From the listing below, pull out all lines with "script" in them.

■ **EXERCISE MATERIAL**

>> BEGIN

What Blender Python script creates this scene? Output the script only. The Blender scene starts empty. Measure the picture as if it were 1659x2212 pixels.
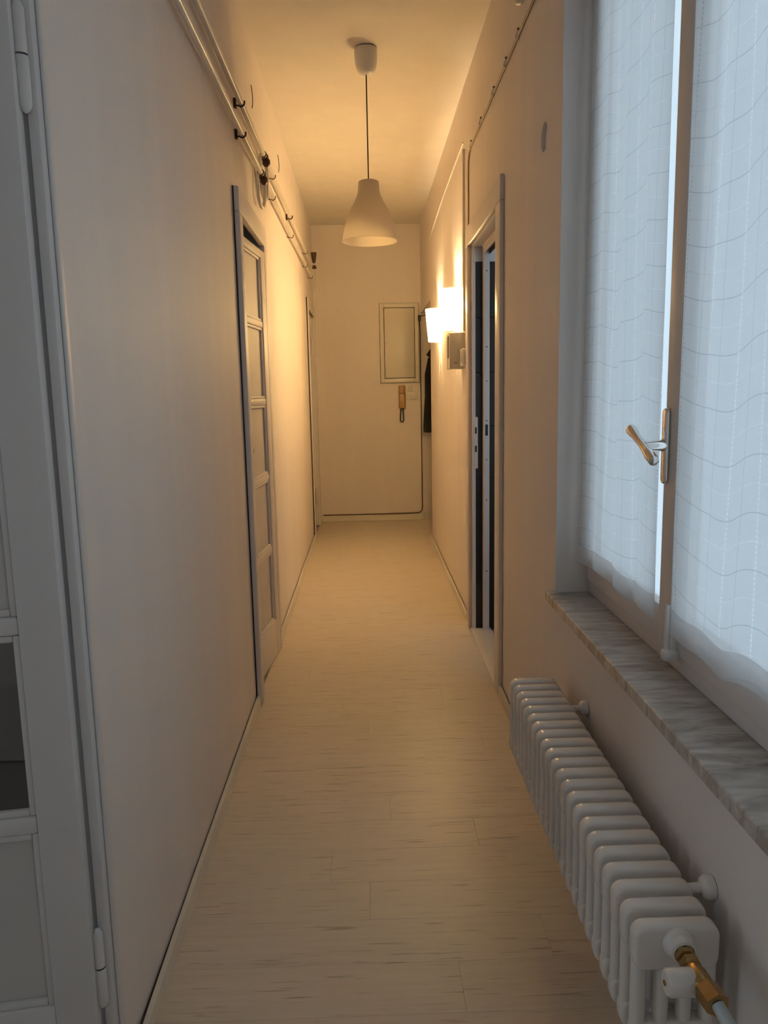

>> END
>> BEGIN

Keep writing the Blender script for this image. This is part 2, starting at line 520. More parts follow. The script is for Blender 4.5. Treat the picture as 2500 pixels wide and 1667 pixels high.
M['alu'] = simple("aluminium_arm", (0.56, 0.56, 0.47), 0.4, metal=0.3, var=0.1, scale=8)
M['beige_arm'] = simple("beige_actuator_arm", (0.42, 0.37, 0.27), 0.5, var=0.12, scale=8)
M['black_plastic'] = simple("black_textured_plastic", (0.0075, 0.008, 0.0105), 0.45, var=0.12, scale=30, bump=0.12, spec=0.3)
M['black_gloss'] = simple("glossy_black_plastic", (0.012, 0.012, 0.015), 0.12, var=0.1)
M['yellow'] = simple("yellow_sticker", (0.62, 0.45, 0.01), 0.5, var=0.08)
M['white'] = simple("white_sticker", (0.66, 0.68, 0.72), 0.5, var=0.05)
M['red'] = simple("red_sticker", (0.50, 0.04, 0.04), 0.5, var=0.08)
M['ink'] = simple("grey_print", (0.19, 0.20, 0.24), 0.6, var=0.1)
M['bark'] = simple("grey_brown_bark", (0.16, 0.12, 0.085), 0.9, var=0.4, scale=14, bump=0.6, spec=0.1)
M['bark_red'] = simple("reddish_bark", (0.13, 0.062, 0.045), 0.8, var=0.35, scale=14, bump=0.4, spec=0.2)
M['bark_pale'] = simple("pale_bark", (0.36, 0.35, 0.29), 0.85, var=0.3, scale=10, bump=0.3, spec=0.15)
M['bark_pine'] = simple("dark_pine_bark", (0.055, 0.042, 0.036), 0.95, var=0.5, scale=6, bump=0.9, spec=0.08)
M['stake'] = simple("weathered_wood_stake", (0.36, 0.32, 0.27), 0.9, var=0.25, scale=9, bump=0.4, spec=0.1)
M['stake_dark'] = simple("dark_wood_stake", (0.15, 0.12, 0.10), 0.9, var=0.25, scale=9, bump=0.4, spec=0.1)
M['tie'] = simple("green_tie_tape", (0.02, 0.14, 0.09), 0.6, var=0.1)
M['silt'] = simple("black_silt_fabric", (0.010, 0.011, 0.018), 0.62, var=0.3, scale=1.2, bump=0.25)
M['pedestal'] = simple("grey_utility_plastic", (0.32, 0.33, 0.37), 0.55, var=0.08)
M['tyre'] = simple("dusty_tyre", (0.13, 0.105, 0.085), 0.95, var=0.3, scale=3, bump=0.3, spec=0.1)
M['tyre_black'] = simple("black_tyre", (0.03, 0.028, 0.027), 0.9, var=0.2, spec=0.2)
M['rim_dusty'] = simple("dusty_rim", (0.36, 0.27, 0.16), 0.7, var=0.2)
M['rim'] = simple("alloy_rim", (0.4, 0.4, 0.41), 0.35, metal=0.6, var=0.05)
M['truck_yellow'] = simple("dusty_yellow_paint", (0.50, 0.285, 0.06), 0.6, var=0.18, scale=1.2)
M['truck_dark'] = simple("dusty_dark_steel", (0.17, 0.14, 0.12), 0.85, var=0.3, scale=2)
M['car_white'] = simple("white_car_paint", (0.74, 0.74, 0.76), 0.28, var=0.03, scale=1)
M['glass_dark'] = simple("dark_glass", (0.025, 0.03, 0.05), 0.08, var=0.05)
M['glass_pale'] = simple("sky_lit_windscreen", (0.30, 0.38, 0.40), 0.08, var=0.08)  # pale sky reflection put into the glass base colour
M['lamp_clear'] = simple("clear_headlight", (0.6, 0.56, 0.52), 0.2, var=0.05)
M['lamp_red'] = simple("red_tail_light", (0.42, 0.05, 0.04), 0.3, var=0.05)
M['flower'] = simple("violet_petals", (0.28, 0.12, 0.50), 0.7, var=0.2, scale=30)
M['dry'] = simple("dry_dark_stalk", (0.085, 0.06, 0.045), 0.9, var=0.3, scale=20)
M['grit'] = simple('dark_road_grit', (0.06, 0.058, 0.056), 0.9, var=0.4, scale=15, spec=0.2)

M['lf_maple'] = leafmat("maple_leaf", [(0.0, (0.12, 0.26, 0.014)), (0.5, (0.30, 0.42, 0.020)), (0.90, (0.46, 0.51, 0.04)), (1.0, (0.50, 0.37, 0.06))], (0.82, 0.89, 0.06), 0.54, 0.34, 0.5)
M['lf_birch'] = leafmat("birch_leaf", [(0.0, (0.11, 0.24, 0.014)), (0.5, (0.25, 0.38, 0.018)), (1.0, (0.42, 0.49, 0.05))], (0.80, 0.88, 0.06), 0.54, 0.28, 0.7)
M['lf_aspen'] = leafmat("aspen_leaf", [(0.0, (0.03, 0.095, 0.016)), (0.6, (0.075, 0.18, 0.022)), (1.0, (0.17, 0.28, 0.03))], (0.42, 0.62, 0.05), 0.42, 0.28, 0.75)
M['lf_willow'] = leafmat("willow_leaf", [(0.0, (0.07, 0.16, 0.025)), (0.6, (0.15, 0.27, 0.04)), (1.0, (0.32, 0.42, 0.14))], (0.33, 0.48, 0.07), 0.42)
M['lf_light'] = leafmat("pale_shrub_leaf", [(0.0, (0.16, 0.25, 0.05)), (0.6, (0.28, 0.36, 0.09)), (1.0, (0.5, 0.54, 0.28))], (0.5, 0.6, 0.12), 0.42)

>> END

■ **REPLY TO THE EXERCISE**
What Blender Python script creates this scene? Output the script only. The Blender scene starts empty. Measure the picture as if it were 1659x2212 pixels.
Keep writing the Blender script for this image. This is part 2, starting at line 520. More parts follow. The script is for Blender 4.5. Treat the picture as 2500 pixels wide and 1667 pixels high.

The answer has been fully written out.